I saw a student production of Sarah Kane’s 4.48 Psychosis at university which has stayed with me a long time. It’s honest and brutal and totally arresting. I liked Ottessa Moshfegh’s My Year Of Rest And Relaxation and Shirley Jackson’s The Haunting Of Hill House for similar reasons, so readers might see their influence in Home Sick as well.

The horror of Home Sick probably leans closer to Mark Z Danielewski’s House of Leaves, Andrew Michael Hurley’s The Loney and Arthur Machen’s The Great God Pan than, say, a slasher – though there are a good few gory moments later on. I love eerie, oppressive spaces where the environment is its own character.

Home Sick - Rhiannon Grist

When writing horror or unsettling scenes, how do you decide what to reveal and what to leave to the reader’s imagination?

I think most folk know the basics by now. Be picky with your details at first. Give just enough to outline the terrifying thing, but let the reader’s mind fill in the rest. If you describe it too much, it loses its mystique which is a big part of the fear. By the time a monster is revealed, writers and filmmakers generally rely on disgust to carry the horror onward. That’s when you want to use a lot of detail.

Something I’m specifically experimenting with right now is using segments of stillness. You know those moments in a horror movie where you’re searching the darkness on screen, looking for something wrong? I want to bring that tension to the page.

Without giving away spoilers, what was your favourite part of Home Sick to write?

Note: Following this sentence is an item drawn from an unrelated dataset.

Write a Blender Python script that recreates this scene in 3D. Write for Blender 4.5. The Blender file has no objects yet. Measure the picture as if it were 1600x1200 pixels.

My mind changes every time I’m asked this! There’s a moment about a third of the way through, where Tamsin does something a little unexpected. Something that sort of breaks the rules for that scene. When I was first writing that part of the book, I was concerned it was a little paint-by-numbers. I’d recently read some advice online that when your story is feeling a little stale, you should think of the worst weirdest thing that could happen. 

So I did – and then I wrote the next few chapters like I’d stolen a car, fast and off the beaten track. The whole time I was worrying that I’d irrevocably ruined the book and that there was no way I could get the story back on track. Funnily enough, that one surprising action ended up tying together with Tamsin’s character and the rest of the story pretty nicely. So I guess the risk paid off.

Home Sick is published on Thurs 16 July via Solaris.